■ MATERIAL
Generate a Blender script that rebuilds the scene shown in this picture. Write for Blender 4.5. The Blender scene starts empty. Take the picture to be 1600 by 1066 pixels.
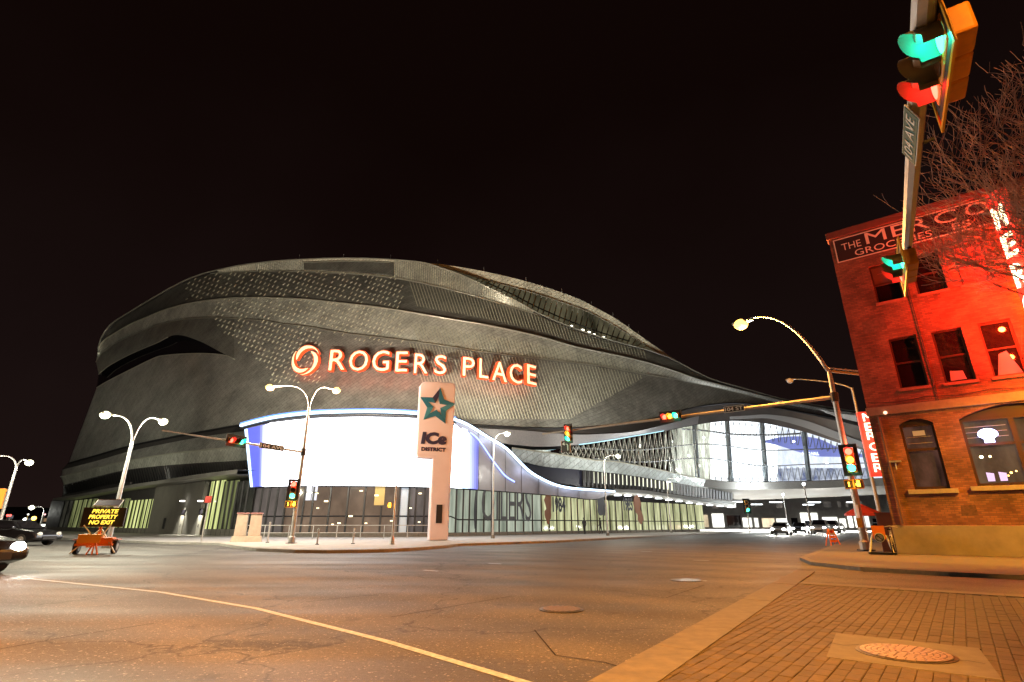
import bpy, math, random
from mathutils import Vector, Matrix
random.seed(7)
SC = bpy.context.scene
COL = SC.collection
# ------------------------------------------------------------------ camera
F, PITCH, CH = 818.0, math.radians(19.3), 1.2
cp, sp = math.cos(PITCH), math.sin(PITCH)
cam_d = bpy.data.cameras.new('camera'); cam = bpy.data.objects.new('camera', cam_d); COL.objects.link(cam)
cam.location = (0, 0, CH); cam.rotation_euler = (math.pi/2 + PITCH, 0, 0)
cam_d.sensor_width = 36; cam_d.lens = 36*F/1600; cam_d.clip_end = 3000; cam_d.clip_start = .05
SC.camera = cam
# ------------------------------------------------------------------ world, exposure
w = bpy.data.worlds.new('World'); SC.world = w; w.use_nodes = True
wn = w.node_tree.nodes; wl = w.node_tree.links
bg = wn['Background']
tc = wn.new('ShaderNodeTexCoord'); sx = wn.new('ShaderNodeSeparateXYZ'); cr = wn.new('ShaderNodeValToRGB')
nz = wn.new('ShaderNodeTexNoise'); nz.inputs['Scale'].default_value = 2.2; nz.inputs['Detail'].default_value = 4
ma = wn.new('ShaderNodeMath'); ma.operation = 'MULTIPLY_ADD'; ma.inputs[1].default_value = .5; 
wl.new(tc.outputs['Generated'], sx.inputs[0]); wl.new(tc.outputs['Generated'], nz.inputs['Vector'])
wl.new(nz.outputs['Fac'], ma.inputs[0]); wl.new(sx.outputs['Z'], ma.inputs[2]); wl.new(ma.outputs[0], cr.inputs[0])
e = cr.color_ramp.elements
e[0].position = .05; e[0].color = (.0165, .0092, .008, 1)
e[1].position = .95; e[1].color = (.0042, .0016, .0012, 1)
m_ = e.new(.45); m_.color = (.0088, .0046, .0042, 1)
wl.new(cr.outputs[0], bg.inputs['Color']); bg.inputs['Strength'].default_value = 1.0
SC.view_settings.view_transform = 'Standard'; SC.view_settings.look = 'None'
SC.view_settings.exposure = 0; SC.view_settings.gamma = 1; SC.view_settings.use_curve_mapping = False
SC.render.engine = 'CYCLES'
cy = SC.cycles
cy.use_denoising = True; cy.max_bounces = 6; cy.diffuse_bounces = 3; cy.glossy_bounces = 3
cy.transmission_bounces = 6; cy.transparent_max_bounces = 12
cy.sample_clamp_indirect = 4; cy.caustics_reflective = False; cy.caustics_refractive = False
cy.use_light_tree = True; cy.blur_glossy = .5
# ------------------------------------------------------------------ geometry of the place
def ray(x, y): return (x-800, F*cp-(533-y)*sp, (533-y)*cp+F*sp)
def at(x, y, Y):
    r = ray(x, y); t = Y/r[1]; return Vector((r[0]*t, Y, r[2]*t+CH))
def G(x, y, z=0.):
    r = ray(x, y); t = (z-CH)/r[2]; return Vector((r[0]*t, r[1]*t, z))
def dirv(deg): return Vector((math.sin(math.radians(deg)), math.cos(math.radians(deg)), 0))
U = dirv(-51)        # along the avenue, away to the left
V = dirv(39)         # across it
V2 = dirv(34.5)      # the street running to the arena bridge
UP = Vector((0, 0, 1))
def uv(u, v, z=0.): return U*u + V*v + UP*z
def interp(tab, x):
    if x <= tab[0][0]: 
        a, b = tab[0], tab[1]
    elif x >= tab[-1][0]:
        a, b = tab[-2], tab[-1]
    else:
        for i in range(len(tab)-1):
            if tab[i][0] <= x <= tab[i+1][0]: a, b = tab[i], tab[i+1]; break
    if b[0] == a[0]: return a[1]
    return a[1]+(b[1]-a[1])*(x-a[0])/(b[0]-a[0])
def cinterp(tab, x):   # smooth (Catmull-Rom style) in the table
    n = len(tab)
    if x <= tab[0][0] or x >= tab[-1][0]: return interp(tab, x)
    for i in range(n-1):
        if tab[i][0] <= x <= tab[i+1][0]: break
    x0, y0 = tab[i]; x1, y1 = tab[i+1]
    m0 = (y1-tab[i-1][1])/(x1-tab[i-1][0]) if i > 0 else (y1-y0)/(x1-x0)
    m1 = (tab[i+2][1]-y0)/(tab[i+2][0]-x0) if i < n-2 else (y1-y0)/(x1-x0)
    h = x1-x0; t = (x-x0)/h
    return (2*t**3-3*t*t+1)*y0+(t**3-2*t*t+t)*h*m0+(-2*t**3+3*t*t)*y1+(t**3-t*t)*h*m1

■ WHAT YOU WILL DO
Copy out each line exactly, without the pictures.

■ EXERCISE RESULT
Generate a Blender script that rebuilds the scene shown in this picture. Write for Blender 4.5. The Blender scene starts empty. Take the picture to be 1600 by 1066 pixels.
import bpy, math, random
from mathutils import Vector, Matrix
random.seed(7)
SC = bpy.context.scene
COL = SC.collection
# ------------------------------------------------------------------ camera
F, PITCH, CH = 818.0, math.radians(19.3), 1.2
cp, sp = math.cos(PITCH), math.sin(PITCH)
cam_d = bpy.data.cameras.new('camera'); cam = bpy.data.objects.new('camera', cam_d); COL.objects.link(cam)
cam.location = (0, 0, CH); cam.rotation_euler = (math.pi/2 + PITCH, 0, 0)
cam_d.sensor_width = 36; cam_d.lens = 36*F/1600; cam_d.clip_end = 3000; cam_d.clip_start = .05
SC.camera = cam
# ------------------------------------------------------------------ world, exposure
w = bpy.data.worlds.new('World'); SC.world = w; w.use_nodes = True
wn = w.node_tree.nodes; wl = w.node_tree.links
bg = wn['Background']
tc = wn.new('ShaderNodeTexCoord'); sx = wn.new('ShaderNodeSeparateXYZ'); cr = wn.new('ShaderNodeValToRGB')
nz = wn.new('ShaderNodeTexNoise'); nz.inputs['Scale'].default_value = 2.2; nz.inputs['Detail'].default_value = 4
ma = wn.new('ShaderNodeMath'); ma.operation = 'MULTIPLY_ADD'; ma.inputs[1].default_value = .5; 
wl.new(tc.outputs['Generated'], sx.inputs[0]); wl.new(tc.outputs['Generated'], nz.inputs['Vector'])
wl.new(nz.outputs['Fac'], ma.inputs[0]); wl.new(sx.outputs['Z'], ma.inputs[2]); wl.new(ma.outputs[0], cr.inputs[0])
e = cr.color_ramp.elements
e[0].position = .05; e[0].color = (.0165, .0092, .008, 1)
e[1].position = .95; e[1].color = (.0042, .0016, .0012, 1)
m_ = e.new(.45); m_.color = (.0088, .0046, .0042, 1)
wl.new(cr.outputs[0], bg.inputs['Color']); bg.inputs['Strength'].default_value = 1.0
SC.view_settings.view_transform = 'Standard'; SC.view_settings.look = 'None'
SC.view_settings.exposure = 0; SC.view_settings.gamma = 1; SC.view_settings.use_curve_mapping = False
SC.render.engine = 'CYCLES'
cy = SC.cycles
cy.use_denoising = True; cy.max_bounces = 6; cy.diffuse_bounces = 3; cy.glossy_bounces = 3
cy.transmission_bounces = 6; cy.transparent_max_bounces = 12
cy.sample_clamp_indirect = 4; cy.caustics_reflective = False; cy.caustics_refractive = False
cy.use_light_tree = True; cy.blur_glossy = .5
# ------------------------------------------------------------------ geometry of the place
def ray(x, y): return (x-800, F*cp-(533-y)*sp, (533-y)*cp+F*sp)
def at(x, y, Y):
    r = ray(x, y); t = Y/r[1]; return Vector((r[0]*t, Y, r[2]*t+CH))
def G(x, y, z=0.):
    r = ray(x, y); t = (z-CH)/r[2]; return Vector((r[0]*t, r[1]*t, z))
def dirv(deg): return Vector((math.sin(math.radians(deg)), math.cos(math.radians(deg)), 0))
U = dirv(-51)        # along the avenue, away to the left
V = dirv(39)         # across it
V2 = dirv(34.5)      # the street running to the arena bridge
UP = Vector((0, 0, 1))
def uv(u, v, z=0.): return U*u + V*v + UP*z
def interp(tab, x):
    if x <= tab[0][0]: 
        a, b = tab[0], tab[1]
    elif x >= tab[-1][0]:
        a, b = tab[-2], tab[-1]
    else:
        for i in range(len(tab)-1):
            if tab[i][0] <= x <= tab[i+1][0]: a, b = tab[i], tab[i+1]; break
    if b[0] == a[0]: return a[1]
    return a[1]+(b[1]-a[1])*(x-a[0])/(b[0]-a[0])
def cinterp(tab, x):   # smooth (Catmull-Rom style) in the table
    n = len(tab)
    if x <= tab[0][0] or x >= tab[-1][0]: return interp(tab, x)
    for i in range(n-1):
        if tab[i][0] <= x <= tab[i+1][0]: break
    x0, y0 = tab[i]; x1, y1 = tab[i+1]
    m0 = (y1-tab[i-1][1])/(x1-tab[i-1][0]) if i > 0 else (y1-y0)/(x1-x0)
    m1 = (tab[i+2][1]-y0)/(tab[i+2][0]-x0) if i < n-2 else (y1-y0)/(x1-x0)
    h = x1-x0; t = (x-x0)/h
    return (2*t**3-3*t*t+1)*y0+(t**3-2*t*t+t)*h*m0+(-2*t**3+3*t*t)*y1+(t**3-t*t)*h*m1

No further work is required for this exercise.